2. Ele, sozinho, cercava os adversários – mas Jorge Costa (eu chamava-lhe “o Bruce Willis de Ermesinde”) anunciou esta semana que vai abandonar os estádios. A notícia tem o seu quê de preocupante, em primeiro lugar porque ainda não se sabe se o FC Porto lhe vai render a justa e justificadíssima homenagem que “o capitão” devia receber. O FC Porto dos melhores anos deve muito a Jorge Costa, afastado da equipa nos tempos de Octávio Machado e, depois, de Co Adriaanse. A ingratidão é o mais vergonhoso e desgraçado dos sentimentos e Jorge Costa não merece que, ao abandonar a carreira, se esqueçam de o convidar para entrar no estádio do Dragão e receber os aplausos devidos. Com Vítor Baía, Jorge Costa é um dos grandes representantes desse FC Porto histórico, campeão dentro e fora de portas. Não se esqueçam. A ingratidão é o pior dos sentimentos.

3. O meu Grêmio de Porto Alegre está em segundo lugar no Brasileirão, perseguindo o São Paulo. Mas não é só isso. Como um verdadeiro gremista assinalo a evidência acrescentando esta informação preciosa: e o Internacional perdeu anteontem. O verdadeiro clube internacional de Porto Alegre é o Grêmio.

in Topo Norte - Jornal de Notícias - 7 Outubro 2006

outubro 02, 2006

O perigo da liberdade

Há umas semanas vi pela primeira vez, pela televisão, um mesmo cartaz em duas manifestações que decorriam em simultâneo em Londres e em Nova Iorque: "Freedom go to hell" ("Liberdade vai para o inferno"). Depois, o "slogan" repetiu-se e espalhou-se um pouco por toda a parte, em ajuntamentos de protesto contra um recente discurso do papa, realizados em cidades europeias e americanas onde homens e mulheres de outros séculos lutaram pela liberdade ou sofreram a agressão daqueles que a negavam: liberdade religiosa, liberdade política, liberdade económica, liberdade – enfim.

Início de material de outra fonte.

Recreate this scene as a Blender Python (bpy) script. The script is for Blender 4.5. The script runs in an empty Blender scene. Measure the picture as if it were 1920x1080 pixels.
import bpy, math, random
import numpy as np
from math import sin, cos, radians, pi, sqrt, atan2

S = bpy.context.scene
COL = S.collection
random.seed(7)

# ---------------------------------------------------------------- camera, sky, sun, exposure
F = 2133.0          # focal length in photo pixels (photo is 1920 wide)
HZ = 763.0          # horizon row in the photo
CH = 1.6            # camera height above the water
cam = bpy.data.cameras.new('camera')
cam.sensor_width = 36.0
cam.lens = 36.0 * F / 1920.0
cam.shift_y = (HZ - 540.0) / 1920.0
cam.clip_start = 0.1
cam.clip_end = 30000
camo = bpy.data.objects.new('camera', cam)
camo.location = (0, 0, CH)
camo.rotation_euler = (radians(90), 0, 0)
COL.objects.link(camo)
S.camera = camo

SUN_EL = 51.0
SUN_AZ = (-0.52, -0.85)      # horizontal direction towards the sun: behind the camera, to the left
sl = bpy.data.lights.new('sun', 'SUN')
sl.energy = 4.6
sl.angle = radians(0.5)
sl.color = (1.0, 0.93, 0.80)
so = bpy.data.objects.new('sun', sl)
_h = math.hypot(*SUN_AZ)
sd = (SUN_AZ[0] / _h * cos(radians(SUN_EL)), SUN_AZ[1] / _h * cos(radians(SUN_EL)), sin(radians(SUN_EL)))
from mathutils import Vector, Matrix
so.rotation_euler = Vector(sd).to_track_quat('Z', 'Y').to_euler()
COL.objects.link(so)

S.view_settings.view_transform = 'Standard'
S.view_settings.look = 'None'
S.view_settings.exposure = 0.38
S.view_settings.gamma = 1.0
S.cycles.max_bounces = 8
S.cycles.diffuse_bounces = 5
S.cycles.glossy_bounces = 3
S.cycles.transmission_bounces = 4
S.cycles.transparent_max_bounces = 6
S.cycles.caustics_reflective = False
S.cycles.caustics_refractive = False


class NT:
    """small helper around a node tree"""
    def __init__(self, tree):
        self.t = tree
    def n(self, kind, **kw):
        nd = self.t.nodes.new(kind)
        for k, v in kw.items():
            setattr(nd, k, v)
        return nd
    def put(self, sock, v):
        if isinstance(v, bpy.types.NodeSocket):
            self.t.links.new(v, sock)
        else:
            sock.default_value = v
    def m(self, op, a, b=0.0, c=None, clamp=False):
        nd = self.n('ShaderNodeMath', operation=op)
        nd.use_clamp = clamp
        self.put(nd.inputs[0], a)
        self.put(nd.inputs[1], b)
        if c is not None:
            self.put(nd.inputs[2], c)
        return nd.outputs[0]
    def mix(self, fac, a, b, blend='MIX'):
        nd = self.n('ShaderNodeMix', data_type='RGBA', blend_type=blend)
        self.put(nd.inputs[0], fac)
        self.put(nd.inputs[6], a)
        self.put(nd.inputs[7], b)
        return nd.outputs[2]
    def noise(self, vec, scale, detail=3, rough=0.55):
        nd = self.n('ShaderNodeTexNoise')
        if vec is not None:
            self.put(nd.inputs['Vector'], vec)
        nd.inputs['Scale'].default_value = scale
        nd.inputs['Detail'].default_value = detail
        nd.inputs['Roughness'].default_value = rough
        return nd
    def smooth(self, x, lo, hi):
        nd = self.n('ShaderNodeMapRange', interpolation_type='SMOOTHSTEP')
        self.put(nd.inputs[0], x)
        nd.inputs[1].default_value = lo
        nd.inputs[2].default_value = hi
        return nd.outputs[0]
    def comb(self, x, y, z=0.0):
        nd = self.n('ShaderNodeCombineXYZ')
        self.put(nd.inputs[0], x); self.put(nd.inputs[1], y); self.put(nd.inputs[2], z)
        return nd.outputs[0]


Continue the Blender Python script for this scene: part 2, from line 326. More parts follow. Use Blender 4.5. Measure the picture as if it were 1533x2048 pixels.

A história mostra-nos que as sociedades que evoluíram, que se desenvolveram e que asseguram um assinalável índice de conforto e de bem-estar para os seus cidadãos são sociedades onde a liberdade não foi posta em causa. Para que se pudessem denunciar abusos, para que os indivíduos procurassem novas formas de coexistência fora das regras impostas pelas religiões e pelas oligarquias e para que as pessoas pudessem procurar a felicidade da forma que entendessem sem limitar a liberdade dos outros. Sociedades outrora desenvolvidas onde se registou progresso económico, invenções científicas e tecnológicas que trouxeram benefícios para a humanidade, criações filosóficas e artísticas importantes (como na China, zonas do Médio Oriente e da Ásia), decaíram porque sacrificaram esses bens ao altar do totalitarismo religioso, do estado ou das oligarquias, que impediram o riso, a comédia, a crítica, o livre-pensamento, a racionalidade na política, a educação para ambos os sexos ou os avanços da ciência. Esta é a lição que devíamos ter aprendido.

Acontece que, esta semana uma encenação de "Idomeneo", uma ópera de Mozart, foi suspensa na Deutsche Öper, de Berlim, com o argumento de que poderia ofender e, portanto, desencadear reacções violentas de radicais islâmicos dado que mostra, em determinado momento, as cabeças decepadas de Cristo, Maomé e Buda. Não discuto a encenação. Mas o gesto é desprezível e abjecto. Escuso de mencionar o que teremos de fazer, daqui em diante, às obras de Camões, Dante, Shakespeare ou Fernão Mendes Pinto; amputaremos passagens, corrigiremos versos, alteraremos páginas inteiras.

Mas não se pense que este é um acto isolado: há tempos, uma instituição universitária responsável e digna, em Coimbra, realizou um debate sobre as célebres caricaturas de Maomé, recusando-se a exibi-las com o argumento de que o acto poderia ser ofensivo.

É isto viver no fio da navalha, não apenas nos gestos da nossa vida quotidiana, mas naquilo que pode implicar os fundamentos da civilização que foi capaz de criar monumentos e obras destinadas à eternidade – na arte e na ciência, na política e na economia. Não se pode senão protestar e pedir que não abdiquemos da nossa liberdade. Admito que essa encenação de Mozart (da qual Mozart não tem responsabilidade) não possa ser realizada em países onde há restrições à liberdade ou onde religião e política sejam indissociáveis; mas estamos a falar de Berlim, onde há umas décadas existia um muro que dividia duas civilizações e duas formas diferentes de entender a liberdade e onde a sua queda é um símbolo irreversível.

Infelizmente, chegámos a um ponto em que a indignação e o protesto não bastam e são, aliás, actos falhados. Precisamos de mais. Precisamos de estabelecer princípios firmes em defesa da liberdade, e em redor dos quais possamos estar de acordo: se queremos continuar cidadãos livres ou se admitimos limitações sérias e radicais à liberdade de expressão e de criação. Pode até acontecer que a maioria dos europeus aceite rir apenas na escuridão e viver em regime de permanente auto-censura. Admito. E, se assim for, só nos resta dizer que tudo isto falhou.